Tuesday, December 26, 2017

Film Review: Netflix's Bright

Director: David Ayer
Writer: Max Landis
Starring: Will Smith, Joel Edgerton

Back when the script for Bright was circling studios to produce and distribute the film, Netflix outbid everyone and quickly attached Will Smith to headline the flick.  It was obvious by the $90 million price tag on the film, it was meant to be a stepping stone for Netflix's film division, the only part about the streaming giant that hasn't taken off.  They've produced a few mainstream movies, from Beasts of No Nation to this year's War Machine with Brad Pitt, but nothing with a budget as big as Bright.  When they elected to bring in David Ayer as director (and script re-writer) it signalled that Bright would more than likely be a dreadful affair.  Sure enough, the one trick pony who couldn't execute the stolen episode of Arrow he used for a shooting script in Suicide Squad once again takes a could be original film and turns it into a slipped disc of fractured filmmaking.  The end result is a very underwhelming, utterly predictable and overall boring film with an eventual boring sequel already green-lit.

When I first heard of Bright, it was somewhere after I had watched Suicide Squad, entirely against my better judgement and hearing the news that Will Smith was coming to Netflix enthralled me.  Then I got the grave news that the film would be manned by David Ayer and that he would rewrite Max Landis' script.  Well, Neither Ayer or Landis are on a hot streak lately.  Landis most recent film credit was writing Victor Frankenstein, one of the worst films of last year.  Ayer, who I believe peaked with his writing credit for Training Day, has failed to make three other films that aren't just some rehashed, scene jumbled play on that same Training Day script.   Ayer showed his complete inability to manage a big budget or create an original script in Suicide Squad.  Putting them together with Will Smith, who hasn't exactly been going hard at the acting game lately, just seemed too problematic for Bright to work.  Still, I watched it opening day like everyone else.

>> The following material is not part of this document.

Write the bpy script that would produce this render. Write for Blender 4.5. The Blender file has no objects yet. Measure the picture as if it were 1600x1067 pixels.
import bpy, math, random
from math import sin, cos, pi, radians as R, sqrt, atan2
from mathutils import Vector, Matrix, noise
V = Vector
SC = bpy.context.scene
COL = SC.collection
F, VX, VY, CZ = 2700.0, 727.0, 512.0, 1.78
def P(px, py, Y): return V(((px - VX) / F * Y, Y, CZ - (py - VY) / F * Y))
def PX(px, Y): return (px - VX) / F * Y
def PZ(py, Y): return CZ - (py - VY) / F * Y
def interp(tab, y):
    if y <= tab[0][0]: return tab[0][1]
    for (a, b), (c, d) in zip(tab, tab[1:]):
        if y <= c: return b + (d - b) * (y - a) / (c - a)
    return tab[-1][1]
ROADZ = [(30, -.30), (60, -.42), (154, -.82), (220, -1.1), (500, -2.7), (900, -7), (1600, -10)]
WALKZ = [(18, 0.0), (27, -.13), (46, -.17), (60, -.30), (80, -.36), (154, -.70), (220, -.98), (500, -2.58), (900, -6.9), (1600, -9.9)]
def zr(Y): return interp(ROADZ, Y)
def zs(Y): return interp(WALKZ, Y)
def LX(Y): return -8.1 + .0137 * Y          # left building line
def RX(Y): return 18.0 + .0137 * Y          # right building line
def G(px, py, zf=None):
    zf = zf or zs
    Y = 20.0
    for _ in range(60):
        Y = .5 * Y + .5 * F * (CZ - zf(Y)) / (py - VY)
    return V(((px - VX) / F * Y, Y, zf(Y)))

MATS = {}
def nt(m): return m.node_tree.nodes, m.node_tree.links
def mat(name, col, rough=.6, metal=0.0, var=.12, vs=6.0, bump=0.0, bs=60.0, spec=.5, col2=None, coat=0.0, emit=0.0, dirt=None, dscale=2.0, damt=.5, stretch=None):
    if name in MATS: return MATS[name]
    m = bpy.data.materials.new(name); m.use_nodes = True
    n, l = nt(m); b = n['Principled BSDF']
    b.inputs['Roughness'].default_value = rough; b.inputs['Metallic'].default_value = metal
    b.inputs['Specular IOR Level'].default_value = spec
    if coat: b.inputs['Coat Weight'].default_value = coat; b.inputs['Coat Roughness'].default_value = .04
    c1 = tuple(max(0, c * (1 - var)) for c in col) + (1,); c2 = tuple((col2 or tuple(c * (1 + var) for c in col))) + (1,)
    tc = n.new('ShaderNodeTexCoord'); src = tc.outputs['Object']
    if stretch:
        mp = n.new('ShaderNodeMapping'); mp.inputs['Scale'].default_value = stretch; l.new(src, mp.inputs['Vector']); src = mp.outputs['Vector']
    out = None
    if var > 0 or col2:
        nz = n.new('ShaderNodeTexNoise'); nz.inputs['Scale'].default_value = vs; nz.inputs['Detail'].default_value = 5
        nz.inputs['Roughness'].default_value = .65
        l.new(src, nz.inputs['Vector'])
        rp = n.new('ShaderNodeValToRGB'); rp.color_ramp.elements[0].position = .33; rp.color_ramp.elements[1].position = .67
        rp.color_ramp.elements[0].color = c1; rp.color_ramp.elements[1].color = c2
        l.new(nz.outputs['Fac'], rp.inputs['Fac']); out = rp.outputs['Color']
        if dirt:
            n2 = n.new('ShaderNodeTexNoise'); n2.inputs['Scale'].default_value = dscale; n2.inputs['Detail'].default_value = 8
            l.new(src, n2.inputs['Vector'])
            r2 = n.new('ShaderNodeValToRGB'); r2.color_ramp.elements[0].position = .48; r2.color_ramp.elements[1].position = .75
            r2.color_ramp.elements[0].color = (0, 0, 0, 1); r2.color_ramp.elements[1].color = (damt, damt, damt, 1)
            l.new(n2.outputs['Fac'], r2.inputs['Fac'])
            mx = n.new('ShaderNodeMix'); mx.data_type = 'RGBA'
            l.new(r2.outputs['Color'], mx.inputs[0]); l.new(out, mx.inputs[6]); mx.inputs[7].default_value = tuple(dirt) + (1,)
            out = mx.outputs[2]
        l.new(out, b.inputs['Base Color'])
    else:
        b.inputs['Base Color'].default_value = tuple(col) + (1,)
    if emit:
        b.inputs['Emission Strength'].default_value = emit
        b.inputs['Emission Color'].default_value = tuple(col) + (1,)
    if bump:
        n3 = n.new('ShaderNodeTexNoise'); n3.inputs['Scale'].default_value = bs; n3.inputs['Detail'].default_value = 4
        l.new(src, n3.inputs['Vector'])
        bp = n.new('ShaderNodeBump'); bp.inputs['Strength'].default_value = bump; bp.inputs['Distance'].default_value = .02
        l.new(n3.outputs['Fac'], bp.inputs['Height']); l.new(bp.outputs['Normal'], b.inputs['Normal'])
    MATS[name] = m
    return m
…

What I found was a lazy use of fantasy elements, which was the focus of the trailer all along.  It was obvious that Ayer had rewritten the script, since every scene from Training Day was in the film, with the exception of the scene where Ethan Hawke smokes crack.  Over and over, I kept cursing at the screen for having to see the same five scenes in every David Ayer corrupt cop drama, but this time it didn't even make sense.  When he used the fantasy elements, he only used them in little pop up mentions to service the lazy, gutted story that went nowhere.  Hell, there was a dragon in one scene so brief and unexplained, most people probably missed it.  It was this lack of depth in the conceptual stage of the film that suffers the most.  Besides the fact that Ayer is a mess behind the camera, lacks true cinematic vision and can't assemble an action shot with any rhythm, the real problem is his constant need to insert the same tropes in all his movies.  Everyone is racist and cops are corrupt is his main draws.  You saw this in Training Day, Deep Blue, Street Kings, and End of Watch.  This reason alone should be enough to keep Ayer's name off cop drama directors lists; but apparently Netflix had to learn the hard way.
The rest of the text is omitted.